(Goal of the exercise) From the listing that follows, output everything exactly except the pictures.
****************************************
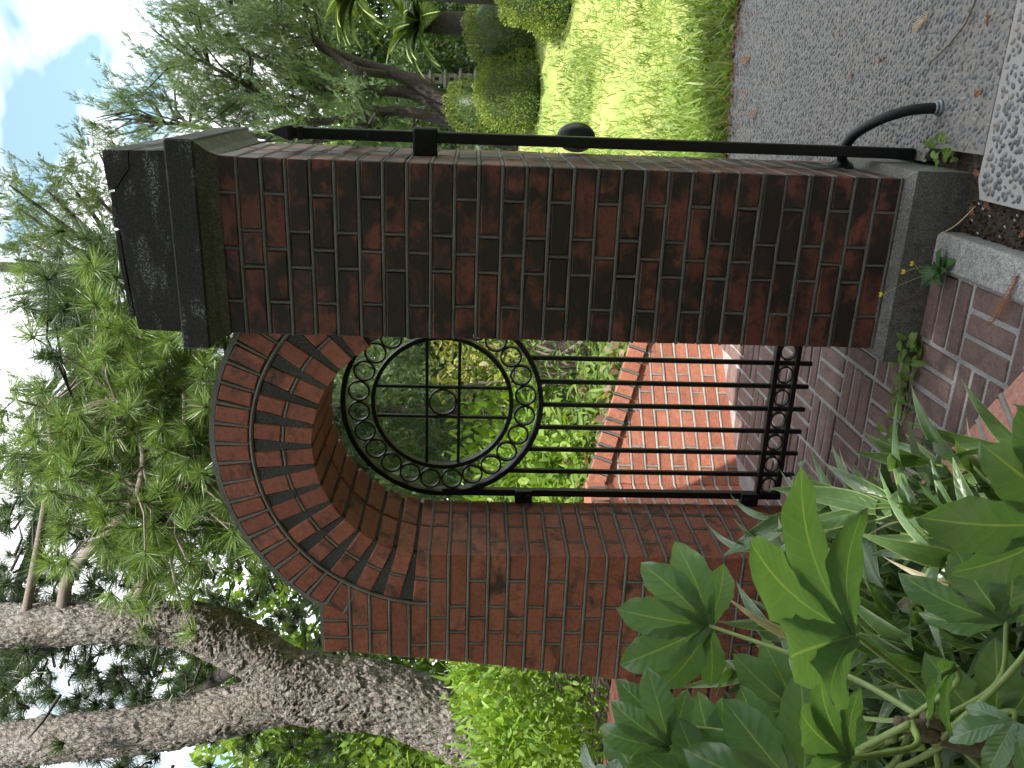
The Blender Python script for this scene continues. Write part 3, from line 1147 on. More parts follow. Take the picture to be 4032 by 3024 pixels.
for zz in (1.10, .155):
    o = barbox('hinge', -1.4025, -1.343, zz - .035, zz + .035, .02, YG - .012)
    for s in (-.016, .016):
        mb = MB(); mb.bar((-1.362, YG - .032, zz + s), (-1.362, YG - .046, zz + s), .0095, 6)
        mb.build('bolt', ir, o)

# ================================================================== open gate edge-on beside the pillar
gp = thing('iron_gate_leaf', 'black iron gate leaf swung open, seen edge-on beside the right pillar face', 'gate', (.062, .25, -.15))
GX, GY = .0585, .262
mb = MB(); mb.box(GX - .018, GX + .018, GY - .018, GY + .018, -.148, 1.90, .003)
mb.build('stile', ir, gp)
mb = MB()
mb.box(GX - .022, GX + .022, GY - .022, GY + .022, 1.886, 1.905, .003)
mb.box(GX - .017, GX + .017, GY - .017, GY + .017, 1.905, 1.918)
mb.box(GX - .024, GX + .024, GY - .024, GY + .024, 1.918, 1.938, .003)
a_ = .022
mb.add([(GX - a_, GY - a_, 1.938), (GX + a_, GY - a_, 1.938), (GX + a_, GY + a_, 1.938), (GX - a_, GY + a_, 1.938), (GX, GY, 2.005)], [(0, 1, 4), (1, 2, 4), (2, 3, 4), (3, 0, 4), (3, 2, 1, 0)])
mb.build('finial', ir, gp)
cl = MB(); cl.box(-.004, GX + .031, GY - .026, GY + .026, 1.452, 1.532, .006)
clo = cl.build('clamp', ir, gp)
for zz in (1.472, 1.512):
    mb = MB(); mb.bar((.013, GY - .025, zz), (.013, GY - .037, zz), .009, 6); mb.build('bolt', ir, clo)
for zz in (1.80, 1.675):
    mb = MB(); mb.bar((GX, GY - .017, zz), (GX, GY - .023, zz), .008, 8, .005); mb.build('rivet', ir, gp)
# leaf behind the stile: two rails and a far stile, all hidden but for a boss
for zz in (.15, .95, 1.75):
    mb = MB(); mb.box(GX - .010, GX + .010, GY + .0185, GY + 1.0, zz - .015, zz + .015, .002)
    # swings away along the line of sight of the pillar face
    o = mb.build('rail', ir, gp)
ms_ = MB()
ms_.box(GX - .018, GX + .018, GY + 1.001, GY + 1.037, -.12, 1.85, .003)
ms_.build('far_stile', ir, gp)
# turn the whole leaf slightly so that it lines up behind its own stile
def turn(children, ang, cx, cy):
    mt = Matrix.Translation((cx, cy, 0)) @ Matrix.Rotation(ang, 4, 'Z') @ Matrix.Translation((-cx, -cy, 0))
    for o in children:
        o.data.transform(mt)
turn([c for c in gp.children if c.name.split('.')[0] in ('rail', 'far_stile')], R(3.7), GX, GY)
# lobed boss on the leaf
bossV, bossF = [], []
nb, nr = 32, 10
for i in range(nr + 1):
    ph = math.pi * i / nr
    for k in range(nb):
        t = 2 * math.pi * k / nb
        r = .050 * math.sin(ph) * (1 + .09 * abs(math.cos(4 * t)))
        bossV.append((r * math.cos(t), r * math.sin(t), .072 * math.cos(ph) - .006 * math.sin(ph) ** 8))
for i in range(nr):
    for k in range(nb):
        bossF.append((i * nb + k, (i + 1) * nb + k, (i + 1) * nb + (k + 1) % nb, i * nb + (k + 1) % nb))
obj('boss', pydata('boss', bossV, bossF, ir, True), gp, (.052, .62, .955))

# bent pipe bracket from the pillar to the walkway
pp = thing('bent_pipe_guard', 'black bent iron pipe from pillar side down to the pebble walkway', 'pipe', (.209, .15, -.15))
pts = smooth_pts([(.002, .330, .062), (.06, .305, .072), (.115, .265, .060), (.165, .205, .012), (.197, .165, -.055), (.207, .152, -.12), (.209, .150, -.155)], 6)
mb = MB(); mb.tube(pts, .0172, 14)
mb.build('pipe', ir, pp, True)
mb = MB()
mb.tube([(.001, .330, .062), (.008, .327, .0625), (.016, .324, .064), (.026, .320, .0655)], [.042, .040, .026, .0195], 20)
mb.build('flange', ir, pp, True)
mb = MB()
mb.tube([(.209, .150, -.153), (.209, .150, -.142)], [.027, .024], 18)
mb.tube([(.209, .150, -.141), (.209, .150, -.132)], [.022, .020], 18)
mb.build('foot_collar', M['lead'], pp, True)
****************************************
(Reply to the exercise)
The Blender Python script for this scene continues. Write part 3, from line 1147 on. More parts follow. Take the picture to be 4032 by 3024 pixels.
for zz in (1.10, .155):
    o = barbox('hinge', -1.4025, -1.343, zz - .035, zz + .035, .02, YG - .012)
    for s in (-.016, .016):
        mb = MB(); mb.bar((-1.362, YG - .032, zz + s), (-1.362, YG - .046, zz + s), .0095, 6)
        mb.build('bolt', ir, o)

# ================================================================== open gate edge-on beside the pillar
gp = thing('iron_gate_leaf', 'black iron gate leaf swung open, seen edge-on beside the right pillar face', 'gate', (.062, .25, -.15))
GX, GY = .0585, .262
mb = MB(); mb.box(GX - .018, GX + .018, GY - .018, GY + .018, -.148, 1.90, .003)
mb.build('stile', ir, gp)
mb = MB()
mb.box(GX - .022, GX + .022, GY - .022, GY + .022, 1.886, 1.905, .003)
mb.box(GX - .017, GX + .017, GY - .017, GY + .017, 1.905, 1.918)
mb.box(GX - .024, GX + .024, GY - .024, GY + .024, 1.918, 1.938, .003)
a_ = .022
mb.add([(GX - a_, GY - a_, 1.938), (GX + a_, GY - a_, 1.938), (GX + a_, GY + a_, 1.938), (GX - a_, GY + a_, 1.938), (GX, GY, 2.005)], [(0, 1, 4), (1, 2, 4), (2, 3, 4), (3, 0, 4), (3, 2, 1, 0)])
mb.build('finial', ir, gp)
cl = MB(); cl.box(-.004, GX + .031, GY - .026, GY + .026, 1.452, 1.532, .006)
clo = cl.build('clamp', ir, gp)
for zz in (1.472, 1.512):
    mb = MB(); mb.bar((.013, GY - .025, zz), (.013, GY - .037, zz), .009, 6); mb.build('bolt', ir, clo)
for zz in (1.80, 1.675):
    mb = MB(); mb.bar((GX, GY - .017, zz), (GX, GY - .023, zz), .008, 8, .005); mb.build('rivet', ir, gp)
# leaf behind the stile: two rails and a far stile, all hidden but for a boss
for zz in (.15, .95, 1.75):
    mb = MB(); mb.box(GX - .010, GX + .010, GY + .0185, GY + 1.0, zz - .015, zz + .015, .002)
    # swings away along the line of sight of the pillar face
    o = mb.build('rail', ir, gp)
ms_ = MB()
ms_.box(GX - .018, GX + .018, GY + 1.001, GY + 1.037, -.12, 1.85, .003)
ms_.build('far_stile', ir, gp)
# turn the whole leaf slightly so that it lines up behind its own stile
def turn(children, ang, cx, cy):
    mt = Matrix.Translation((cx, cy, 0)) @ Matrix.Rotation(ang, 4, 'Z') @ Matrix.Translation((-cx, -cy, 0))
    for o in children:
        o.data.transform(mt)
turn([c for c in gp.children if c.name.split('.')[0] in ('rail', 'far_stile')], R(3.7), GX, GY)
# lobed boss on the leaf
bossV, bossF = [], []
nb, nr = 32, 10
for i in range(nr + 1):
    ph = math.pi * i / nr
    for k in range(nb):
        t = 2 * math.pi * k / nb
        r = .050 * math.sin(ph) * (1 + .09 * abs(math.cos(4 * t)))
        bossV.append((r * math.cos(t), r * math.sin(t), .072 * math.cos(ph) - .006 * math.sin(ph) ** 8))
for i in range(nr):
    for k in range(nb):
        bossF.append((i * nb + k, (i + 1) * nb + k, (i + 1) * nb + (k + 1) % nb, i * nb + (k + 1) % nb))
obj('boss', pydata('boss', bossV, bossF, ir, True), gp, (.052, .62, .955))

# bent pipe bracket from the pillar to the walkway
pp = thing('bent_pipe_guard', 'black bent iron pipe from pillar side down to the pebble walkway', 'pipe', (.209, .15, -.15))
pts = smooth_pts([(.002, .330, .062), (.06, .305, .072), (.115, .265, .060), (.165, .205, .012), (.197, .165, -.055), (.207, .152, -.12), (.209, .150, -.155)], 6)
mb = MB(); mb.tube(pts, .0172, 14)
mb.build('pipe', ir, pp, True)
mb = MB()
mb.tube([(.001, .330, .062), (.008, .327, .0625), (.016, .324, .064), (.026, .320, .0655)], [.042, .040, .026, .0195], 20)
mb.build('flange', ir, pp, True)
mb = MB()
mb.tube([(.209, .150, -.153), (.209, .150, -.142)], [.027, .024], 18)
mb.tube([(.209, .150, -.141), (.209, .150, -.132)], [.022, .020], 18)
mb.build('foot_collar', M['lead'], pp, True)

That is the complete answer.